Lala is a leading provider of milk and dairy products in Mexico and Latin America, and over the past year has emerged as a leading processor in the United States. With the acquisitions of Farmland and of National Dairy earlier this year, Lala operates 20 local and regional dairy processing facilities in 14 states.
Formerly owned by Parmalat, Farmland Dairies emerged from bankruptcy in April 2005 in the wake of Parmalat’s financial scandal and, under the direction of president and CEO Martin Margherio, has developed a highly efficient, customer-focused company. Its Wallington, N.J., facility is one of the largest HACCP-certified fluid milk plants in the United States.
Shortly before Lala’s transaction was complete, Farmland sold its Grand Rapids, Mich., ESL manufacturing facility to Agropur, a dairy cooperative in Canada. This plant will operate under Agropur’s Minnesota-based Schroeder Milk subsidiary, which it acquired late last year.
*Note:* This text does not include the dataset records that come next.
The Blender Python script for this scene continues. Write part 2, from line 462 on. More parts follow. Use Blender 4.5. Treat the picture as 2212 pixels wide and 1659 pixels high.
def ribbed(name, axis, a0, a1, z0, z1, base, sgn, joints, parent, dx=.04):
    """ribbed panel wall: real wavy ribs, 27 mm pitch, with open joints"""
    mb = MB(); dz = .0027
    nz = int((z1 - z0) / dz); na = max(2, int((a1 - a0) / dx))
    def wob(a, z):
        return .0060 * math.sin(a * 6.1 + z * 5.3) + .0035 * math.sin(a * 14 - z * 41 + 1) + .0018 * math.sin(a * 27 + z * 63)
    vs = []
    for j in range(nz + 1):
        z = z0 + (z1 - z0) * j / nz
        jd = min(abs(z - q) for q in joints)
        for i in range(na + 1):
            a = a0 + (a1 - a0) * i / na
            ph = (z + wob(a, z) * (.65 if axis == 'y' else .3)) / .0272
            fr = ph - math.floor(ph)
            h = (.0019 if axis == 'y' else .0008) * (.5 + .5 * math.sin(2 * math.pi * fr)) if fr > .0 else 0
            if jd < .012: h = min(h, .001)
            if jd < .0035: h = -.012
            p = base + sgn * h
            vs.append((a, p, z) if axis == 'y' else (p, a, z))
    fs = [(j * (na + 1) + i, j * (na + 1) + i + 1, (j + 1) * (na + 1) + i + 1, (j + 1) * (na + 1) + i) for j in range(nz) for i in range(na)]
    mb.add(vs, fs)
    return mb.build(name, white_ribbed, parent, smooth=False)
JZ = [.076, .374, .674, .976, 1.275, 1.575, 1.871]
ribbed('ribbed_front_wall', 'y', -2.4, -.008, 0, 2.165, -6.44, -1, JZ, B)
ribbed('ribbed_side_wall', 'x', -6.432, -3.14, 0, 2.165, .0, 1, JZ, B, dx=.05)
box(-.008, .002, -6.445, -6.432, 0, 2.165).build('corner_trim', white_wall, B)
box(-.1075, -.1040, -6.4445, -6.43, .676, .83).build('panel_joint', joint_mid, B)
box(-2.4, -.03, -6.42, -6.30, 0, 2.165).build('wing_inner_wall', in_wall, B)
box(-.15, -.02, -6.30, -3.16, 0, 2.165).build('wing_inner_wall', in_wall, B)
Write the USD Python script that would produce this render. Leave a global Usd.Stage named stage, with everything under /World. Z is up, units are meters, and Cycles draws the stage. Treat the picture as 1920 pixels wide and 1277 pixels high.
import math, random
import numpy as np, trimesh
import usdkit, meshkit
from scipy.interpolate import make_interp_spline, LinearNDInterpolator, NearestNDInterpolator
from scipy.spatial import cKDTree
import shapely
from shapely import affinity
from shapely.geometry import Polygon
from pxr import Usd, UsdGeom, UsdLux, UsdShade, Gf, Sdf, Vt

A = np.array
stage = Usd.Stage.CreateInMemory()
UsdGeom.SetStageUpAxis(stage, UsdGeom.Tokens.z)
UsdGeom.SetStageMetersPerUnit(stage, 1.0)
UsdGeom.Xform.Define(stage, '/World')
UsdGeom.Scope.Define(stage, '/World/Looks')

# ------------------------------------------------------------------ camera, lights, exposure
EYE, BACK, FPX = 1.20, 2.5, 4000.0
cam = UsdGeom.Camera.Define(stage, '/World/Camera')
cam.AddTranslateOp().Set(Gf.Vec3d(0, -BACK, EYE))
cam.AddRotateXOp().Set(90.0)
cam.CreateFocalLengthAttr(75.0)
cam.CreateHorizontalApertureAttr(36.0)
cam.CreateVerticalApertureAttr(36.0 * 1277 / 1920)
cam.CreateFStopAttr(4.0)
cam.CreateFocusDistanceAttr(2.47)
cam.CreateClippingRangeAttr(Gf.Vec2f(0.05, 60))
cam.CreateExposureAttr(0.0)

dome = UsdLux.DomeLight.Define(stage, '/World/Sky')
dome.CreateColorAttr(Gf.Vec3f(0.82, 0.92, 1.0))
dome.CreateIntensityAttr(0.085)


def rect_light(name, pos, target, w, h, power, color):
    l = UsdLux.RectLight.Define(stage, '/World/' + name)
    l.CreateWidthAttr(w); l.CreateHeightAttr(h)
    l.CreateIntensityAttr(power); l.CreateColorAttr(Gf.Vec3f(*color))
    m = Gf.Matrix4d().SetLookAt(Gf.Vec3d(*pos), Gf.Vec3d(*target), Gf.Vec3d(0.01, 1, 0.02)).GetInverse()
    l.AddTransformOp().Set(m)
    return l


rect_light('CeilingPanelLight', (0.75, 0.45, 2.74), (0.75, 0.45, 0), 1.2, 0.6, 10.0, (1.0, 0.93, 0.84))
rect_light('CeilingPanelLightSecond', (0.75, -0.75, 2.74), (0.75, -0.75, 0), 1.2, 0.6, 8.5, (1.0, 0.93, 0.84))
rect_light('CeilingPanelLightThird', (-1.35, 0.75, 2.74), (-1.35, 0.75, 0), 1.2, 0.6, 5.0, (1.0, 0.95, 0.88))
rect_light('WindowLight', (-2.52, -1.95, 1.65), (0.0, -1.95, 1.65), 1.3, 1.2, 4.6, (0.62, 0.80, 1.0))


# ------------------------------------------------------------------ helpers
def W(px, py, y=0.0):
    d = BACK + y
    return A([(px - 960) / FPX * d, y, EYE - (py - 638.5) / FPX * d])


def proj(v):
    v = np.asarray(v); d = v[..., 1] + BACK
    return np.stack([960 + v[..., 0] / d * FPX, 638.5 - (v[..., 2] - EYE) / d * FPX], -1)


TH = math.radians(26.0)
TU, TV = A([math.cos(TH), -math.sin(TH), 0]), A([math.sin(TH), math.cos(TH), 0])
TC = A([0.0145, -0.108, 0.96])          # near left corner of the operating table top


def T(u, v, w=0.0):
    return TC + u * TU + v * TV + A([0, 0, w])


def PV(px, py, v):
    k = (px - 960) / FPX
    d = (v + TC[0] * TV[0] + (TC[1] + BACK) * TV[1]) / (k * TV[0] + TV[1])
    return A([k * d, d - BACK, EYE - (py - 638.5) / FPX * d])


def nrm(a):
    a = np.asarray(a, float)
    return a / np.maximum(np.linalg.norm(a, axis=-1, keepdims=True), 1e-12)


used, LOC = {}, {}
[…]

Farmland Dairies’ brands, management, personnel and company name will remain unchanged, Lala management said in a press release. Farmland Dairies’ brands include Farmland, Farmland Special Request, Welsh Farms, Clinton and Skim Plus. Lala’s lineup of brands includes Borden’s, Dairy Fresh, Velda Farms, Coburg, Dairymen’s, Cream O’Weber, H. Meyer, Sinton Dairy and Promised Land.